Monday 28 February 2011

Unreciprocated love: did people love Kaddafi and Mubarak?


I have just listened to Muammar Kaddafi’s interview to BBC and some US agencies. He insisted there were not demonstrations against him and Libyan people love him, and the armed people are incited by El-Qaeda. http://www.bbc.co.uk/news/world-africa-12604760
 
This reminded me last moves by Mubarak. He could not believe that people did not want him stay in power. I think he might have been ready to make concessions and take a lead to respond to concerns. He could not imagine that somebody else might take his place of Egyptian Leader.
And that explains the last moves, when the expected statement of resignation did not come from President Mubarak on February 12 in the evening, but his love to Egypt and its people was reiterated, his fatherhood of the nation was manifested.

Protests continued and unexpectedly President Mubarak resigned with no fatherhood words to people. And he could not, because, I believe, it was his last will to appeal to people and their sentiments towards him before finally succumb to pressure from outside and inside to go. When he had got an answer from Tahrir square he was stuck down. He might have loved his country and people, but the people seemed not in love with him anymore.

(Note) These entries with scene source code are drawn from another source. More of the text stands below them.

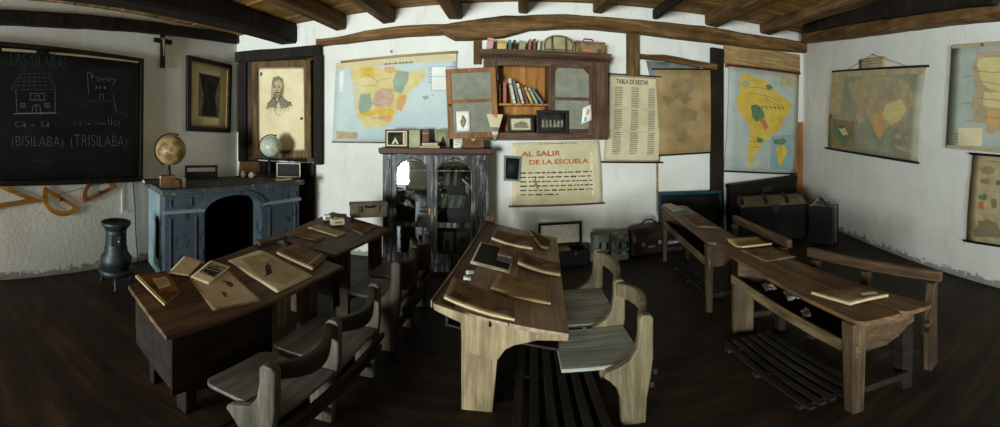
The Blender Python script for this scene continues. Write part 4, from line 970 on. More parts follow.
# ------------------------------------------------------------------ glazed bookcase
BD = .36
xl = WB.px(383.5, 200, BD).x; xr = WB.px(488, 200, BD).x; zt = WB.px(435, 154.5, BD).z; ztt = WB.px(435, 148.5, BD + .04).z
bc = thing('bookcase', 'dark worn bookcase with two arched glass doors against the back wall', 'bookcase', WB, ((xl + xr) / 2, -.02, 0))
xm = WB.px(432.5, 200, BD).x
m = MB()
for x in (xl, xr - .03): m.box(x, x + .03, -BD, -.02, 0, zt, 'case')
m.box(xl + .03, xr - .03, -.035, -.021, .08, zt, 'casein'); m.box(xl + .03, xr - .03, -BD + .02, -.036, .1, .13, 'case'); m.box(xl + .03, xr - .03, -BD, -.036, zt - .03, zt, 'case'); m.box(xm - .012, xm + .012, -BD + .02, -.036, .13, zt - .03, 'casein')
m.build('carcass', bc, bevel=.003)
m = MB(); m.prism([(xl - .03, -.02, zt), (xl - .03, -BD - .035, zt), (xl - .045, -BD - .05, zt + .012), (xl - .05, -BD - .055, ztt), (xl - .05, -.02, ztt)], (xr - xl + .09, 0, 0), 'casetop'); m.build('top_board', bc, bevel=.004)
m = MB(); m.box(xl - .012, xr + .012, -BD - .03, -BD - .001, 0, .1, 'case'); m.build('plinth', bc, bevel=.004)
zA = WB.px(430, 210.5, BD).z; zB = WB.px(430, 187, BD).z; zC = WB.px(430, 224, BD).z
for za in (zA, zB, zC):
    for x0, x1 in ((xl + .031, xm - .013), (xm + .013, xr - .031)):
        m = MB(); m.box(x0, x1, -BD + .06, -.037, za - .01, za + .01, 'casein'); m.build('shelf', bc)
# outer pilasters with carved blocks
for x0, x1 in ((xl - .004, xl + .1), (xr - .13, xr + .004)):
    m = MB(); m.box(x0, x1, -BD - .024, -BD - .001, .1, zt - .002, 'case')
    c = (x0 + x1) / 2
    for k in range(4): m.box(x0 + .02 + k * .018, x0 + .026 + k * .018, -BD - .03, -BD - .024, .3, zt - .22, 'case')
    m.box(c - .03, c + .03, -BD - .036, -BD - .024, zt - .16, zt - .06, 'case'); m.build('pilaster', bc, bevel=.003)
# doors
def bdoor(x0, x1, ang, side):
    y = -BD - .002; z0, z1 = .105, zt - .012; w = .055
    T = Matrix.Translation((x0 if side else x1, y, 0)) @ Matrix.Rotation(ang, 4, 'Z') @ Matrix.Translation((-(x0 if side else x1), -y, 0))
    zmid = WB.px(430, 224.5, BD).z; m = MB()
    m.box(x0, x0 + w, y - .024, y, z0, z1, 'case'); m.box(x1 - w, x1, y - .024, y, z0, z1, 'case'); m.box(x0 + w, x1 - w, y - .024, y, z0, z0 + .12, 'case'); m.box(x0 + w, x1 - w, y - .024, y, zmid - .03, zmid + .03, 'case')
    # arched head with ogee shoulders
    n = 14; c = (x0 + x1) / 2; hw = (x1 - x0) / 2 - w; zs = z1 - .17
    arch = [(c - hw * cos(pi * k / n), zs + .11 * sin(pi * k / n) ** .8) for k in range(n + 1)]
    pts = [(x0 + w, z1)] + [(x0 + w, zs)] + arch[1:-1] + [(x1 - w, zs), (x1 - w, z1)]
    for k in range(n):
        a, b = arch[k], arch[k + 1]
        m.hexa([(a[0], y - .024, a[1]), (b[0], y - .024, b[1]), (b[0], y, b[1]), (a[0], y, a[1])], [(a[0], y - .024, z1), (b[0], y - .024, z1), (b[0], y, z1), (a[0], y, z1)], 'case')
    m.box(x0 + w, x1 - w, y - .018, y - .008, zs - .004, zs + .008, 'case')
    m.v = [T @ p for p in m.v]; d = m.build('door', bc, bevel=.002)
    for a, b in ((z0 + .118, zmid - .028), (zmid + .028, z1 - .055)):
        m = MB(); tl_ = math.radians(2.2 if side else -.3); Tg = Matrix.Translation((0, y - .009, (a + b) / 2)) @ Matrix.Rotation(-tl_, 4, 'X') @ Matrix.Translation((0, -y + .009, -(a + b) / 2))
        m.box(x0 + w - .004, x1 - w + .004, y - .011, y - .007, a, b, 'glass'); m.v = [T @ (Tg @ p) for p in m.v]; m.build('pane', d)
    m = MB(); k = (x1 - .028) if side else (x0 + .028); m.box(k - .01, k + .01, y - .03, y - .0245, zmid + .12, zmid + .2, 'brass'); m.v = [T @ p for p in m.v]; m.build('lock_plate', d)
    # carved scrolls in the head of the frame
    m = MB()
    for sg in (-1, 1):
        m.tube([V(c + sg * hw * f, y - .026, z) for f, z in ((.95, zs + .03), (.8, zs + .075), (.5, zs + .115), (.2, zs + .135), (.05, zs + .15))], .008, 'case', 6)
    m.v = [T @ p for p in m.v]; m.build('carving', d)
    return d
bdoor(xl + .104, xm - .002, -0.006, True); bdoor(xm + .002, xr - .134, 0.0, False)
m = MB(); m.box(xm - .016, xm + .016, -BD - .034, -BD - .027, .12, zt - .03, 'case'); m.build('meeting_bead', bc, bevel=.003)
# books and papers behind the glass
def brow(x0, x1, z, hs, lean, mats, side, g):
    x = x0
    for k, (h, mt) in enumerate(zip(hs, mats)):
        th = .032 + .012 * ((k * 7) % 3) / 2
        if x + th > x1: break
        ln = lean * (1 if k > 0 else (.9 if lean > 0 else 1.12))
        book('book', 'books behind the bookcase glass' if False else '%s book leaning %s in the %s bookcase section, %s from the left' % (dict(bcream='cream', bgrey='grey', bdark='dark', bblue='blue grey', bbrown='brown', bgreen='greenish', bred='red', byellow='yellow')[mt], 'right' if lean > 0 else 'left', side, ['first', 'second', 'third', 'fourth', 'fifth', 'sixth', 'seventh'][k]), g, (x + th / 2, -.27, z + .011 + abs(sin(ln)) * th / 2), th, .19, h, 0, ln, mt, WB); x += th / cos(ln) + .004
g = 'books in the glazed bookcase'
xR0, xR1 = xm + .02, xr - .16
brow(xR0 + .03, xR1, zA, [.16, .17, .15, .15, .16, .15, .15], .26, ['bgreen', 'bcream', 'bgrey', 'bcream', 'bgrey', 'bcream', 'bgrey'], 'middle right', g)
brow(xR0 + .08, xR1, zB, [.2, .19, .21, .18, .2], .1, ['bgrey', 'bcream', 'bdark', 'bcream', 'bbrown'], 'top right', g)
brow(xl + .29, xm - .02, zA, [.15, .15, .15, .15], -.28, ['bblue', 'bdark', 'bcream', 'bgrey'], 'middle left', g)
def leanbook(name, label, x0, x1, z, h, mat, deco, cat='picture', y0=-.2, tilt=.12):
    s = Sheet(V(x0, y0 + h * sin(tilt), z + h * cos(tilt)), V(x1, y0 + h * sin(tilt), z + h * cos(tilt)), V(x1, y0, z), V(x0, y0, z), (0, -cos(tilt), sin(tilt))); s.base(mat, .012, 4, 4)
    deco(s); return tag(s.build(name, None, WB, s.at(.5, 0)), label, cat)
leanbook('photograph', 'white photograph of a dark bust leaning behind the upper right bookcase glass', xR0 + .02, xR0 + .2, zB + .2, .17, 'paperw', lambda s: s.poly([(.3, .05), (.75, .05), (.62, .45), (.66, .7), (.5, .9), (.36, .7), (.4, .45)], 'photo', rough=.04)) if False else None
z0 = .1345
leanbook('booklet', 'cream booklet standing behind the lower left bookcase pane', xl + .3, xl + .44, zC - .24 if zC > .45 else z0, .2, 'bcream', lambda s: s.words(.15, .85, .9, .3, 4, 'inkfaint', seed=3), 'booklet') if False else None
leanbook('booklet', 'cream booklet standing behind the lower pane of the left bookcase door', xl + .27, xl + .45, z0, .32, 'bgreen', lambda s: s.words(.15, .85, .9, .2, 5, 'inkfaint', seed=3), 'booklet')
leanbook('booklet', 'pale booklet on the left behind the lower pane of the right bookcase door', xR0 + .05, xR0 + .21, z0, .3, 'bgreen', lambda s: s.poly([(.3, .3), (.7, .3), (.6, .7), (.4, .7)], 'bdark', rough=.04), 'booklet')
leanbook('booklet', 'pale booklet on the right behind the lower pane of the right bookcase door', xR0 + .24, xR0 + .39, z0, .3, 'bcream', lambda s: s.poly([(.2, .5), (.8, .5), (.7, .7), (.3, .8)], 'bgreen', rough=.04), 'booklet')
m = MB()
for k in range(5): m.box(xl + .06 + .004 * (k % 3), xl + .24 - .003 * (k % 2), -.3, -.1, z0 + k * .018, z0 + k * .018 + .016, ['bblue', 'bcream', 'bgrey', 'bblue', 'paperw'][k])
# separate magazines in the pile
for k in range(5):
    m = MB(); m.box(xl + .06 + .004 * (k % 3), xl + .24 - .003 * (k % 2), -.31, -.1, z0 + k * .021, z0 + k * .021 + .018, ['bblue', 'bcream', 'bgrey', 'bblue', 'bblue'][k])
    tag(m.build('magazine', None, WB, None, .002), '%s magazine, %s in the pile at the bottom left of the bookcase' % (['blue', 'cream', 'grey', 'faded blue', 'pale blue'][k], ['lowest', 'second lowest', 'middle', 'second highest', 'topmost'][k]), 'magazine', 'magazines at the bottom of the bookcase')

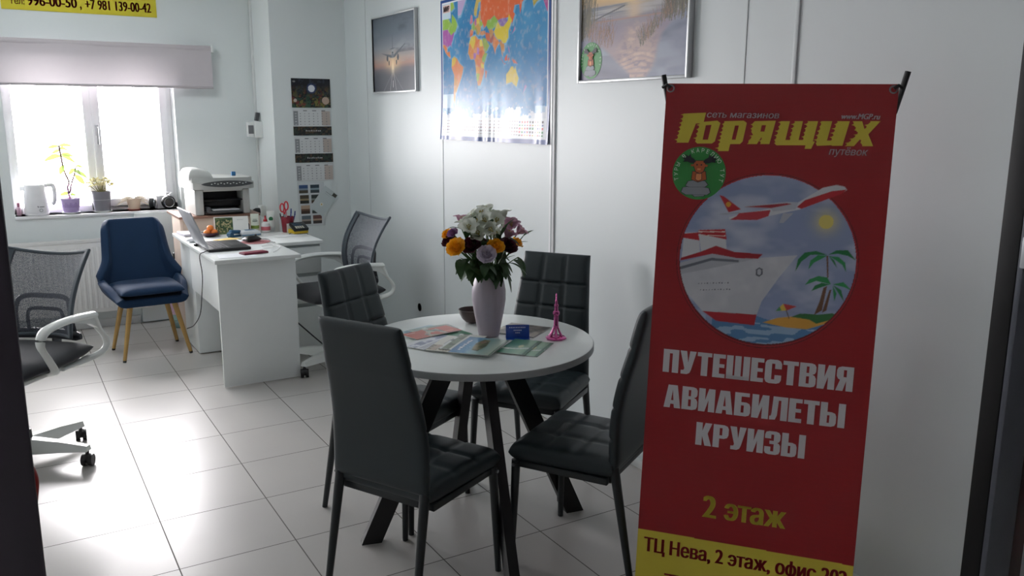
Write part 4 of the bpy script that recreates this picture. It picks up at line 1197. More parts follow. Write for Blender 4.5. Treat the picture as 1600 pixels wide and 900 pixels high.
land([(-79, 9), (-70, 12), (-60, 9), (-50, 1), (-35, -6), (-39, -16), (-48, -27), (-58, -36), (-65, -43), (-68, -54), (-74, -50), (-72, -30), (-71, -17), (-81, -5)], '#d9824a')
land([(-79, 9), (-70, 12), (-62, 8), (-67, 1), (-75, -3), (-81, -3)], '#d6b243', False)
land([(-71, -18), (-62, -22), (-55, -27), (-58, -36), (-65, -43), (-68, -54), (-72, -48), (-71, -30)], '#c98b3c', False)
land([(-17, 15), (-13, 28), (-6, 36), (10, 37), (20, 32), (33, 31), (43, 12), (51, 11), (40, -5), (40, -16), (33, -27), (27, -34), (18, -34), (12, -17), (9, 0), (5, 5), (-8, 5)], '#d98a49')
for pts, c in (([(-13, 28), (-6, 36), (8, 37), (10, 30), (2, 19), (-5, 24), (-8, 27)], '#dcc24b'), ([(10, 32), (25, 31), (25, 20), (15, 22), (10, 27)], '#d77846'), ([(25, 31), (33, 31), (36, 22), (25, 22)], '#dfcf62'), ([(-17, 15), (-5, 22), (3, 14), (-2, 5), (-8, 5)], '#d98b41'), ([(3, 14), (14, 13), (9, 4), (3, 6)], '#a974b4'), ([(15, 22), (24, 19), (22, 10), (15, 12)], '#b07cc0'), ([(22, 15), (37, 17), (33, 5), (24, 5)], '#d0683f'), ([(33, 5), (43, 12), (51, 11), (42, -2), (34, -1)], '#8eb34e'), ([(14, 4), (30, 4), (29, -10), (17, -8)], '#d57a4a'), ([(12, -6), (24, -8), (23, -17), (12, -17)], '#dd9c45'), ([(29, -2), (40, -5), (40, -11), (30, -9)], '#e0c44f'), ([(12, -17), (25, -18), (20, -28), (15, -28)], '#a7bd52'), ([(17, -29), (31, -24), (33, -27), (27, -34), (18, -34)], '#d48a3f'), ([(30, -11), (40, -11), (35, -24), (31, -22)], '#cf7b52')):
    land(pts, c, False)
land([(44, -13), (50, -16), (47, -25), (44, -24)], '#c8643f')
land([(-10, 36), (-9, 44), (-1, 46), (-5, 48), (3, 51), (9, 54), (20, 55), (24, 60), (28, 60), (30, 46), (28, 41), (22, 37), (15, 38), (12, 44), (3, 43), (0, 38)], '#c79a57')
for pts, c in (([(-10, 36), (-9, 44), (3, 43), (0, 38)], '#d06a45'), ([(-5, 48), (3, 51), (8, 48), (6, 43), (-1, 44)], '#7fae59'), ([(8, 54), (14, 54), (13, 48), (8, 48)], '#b56aa8'), ([(14, 54), (24, 54), (23, 49), (15, 50)], '#d9c04e'), ([(24, 52), (38, 50), (34, 46), (24, 47)], '#9cba57'), ([(8, 46), (13, 46), (18, 40), (15, 38)], '#8a9c57')):
    land(pts, c, False)
land([(5, 58), (6, 62), (15, 69), (28, 71), (30, 66), (22, 66), (17, 61), (13, 56)], '#c7b060')
land([(-10, 51), (-6, 58), (-2, 58), (1, 52), (-5, 50)], '#c77a93')
land([(28, 60), (30, 70), (45, 67), (70, 73), (100, 77), (115, 74), (140, 73), (170, 70), (179, 68), (178, 63), (163, 60), (157, 51), (154, 59), (140, 59), (136, 54), (141, 52), (132, 43), (127, 50), (110, 50), (98, 50), (87, 49), (75, 54), (60, 51), (48, 46), (40, 44), (38, 47), (30, 53)], '#d8663d')
land([(48, 46), (52, 51), (62, 51), (75, 54), (87, 49), (80, 43), (68, 41), (55, 42)], '#8cb552', False)
land([(87, 49), (98, 50), (115, 50), (118, 46), (105, 42), (95, 43)], '#8a6fb0', False)
land([(74, 38), (80, 43), (87, 48), (95, 43), (105, 42), (119, 47), (122, 53), (132, 47), (125, 40), (121, 37), (121, 29), (113, 22), (104, 22), (98, 27), (86, 28), (79, 32)], '#d8c23c')
land([(55, 42), (68, 41), (74, 38), (70, 34), (62, 30), (60, 37)], '#bf8f5a', False)
land([(44, 39), (60, 37), (62, 26), (52, 28), (47, 31)], '#cc6a48', False)
land([(26, 37), (28, 41), (44, 41), (44, 37), (36, 36)], '#c9875a')
land([(35, 29), (36, 33), (47, 31), (55, 24), (59, 22), (52, 16), (44, 12), (38, 22)], '#9aae54')
land([(62, 30), (70, 34), (75, 36), (71, 26), (67, 24), (61, 25)], '#a85f58')
land([(71, 26), (75, 34), (80, 30), (88, 27), (92, 23), (86, 20), (80, 15), (78, 8), (73, 18), (69, 22)], '#da8148')
land([(92, 23), (98, 27), (102, 22), (108, 21), (109, 12), (105, 9), (102, 13), (104, 2), (100, 7), (97, 16)], '#c78b4f')
land([(109, 1), (117, 7), (118, -3), (110, -3)], '#cf5b48'); land([(96, 5), (105, -5), (104, -6), (98, 1)], '#cf5b48'); land([(106, -6), (115, -8), (108, -8)], '#cf5b48')
land([(119, 1), (125, 1), (122, -5)], '#cf5b48'); land([(131, -1), (141, -3), (150, -9), (144, -8), (138, -8)], '#c9634c')
land([(120, 18), (124, 13), (126, 7), (122, 10)], '#b472ad'); land([(130, 32), (136, 35), (141, 41), (141, 36), (136, 34)], '#b76a9d'); land([(126, 38), (129, 37), (128, 35)], '#c98a50')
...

There is one reality about the people’s love towards their rulers – it is limited in time and rested on current deeds not the past. The past used to legitimize only monarchies. Mubarak may have understood how far he was of that status, but does Kaddafi do? In his interview he referred to British Queen to replicate that people simply love him and he does not have any other source of his status in the country. Does Kaddafi in his turn love his people and what is he going to do once realise that people do not love him anymore?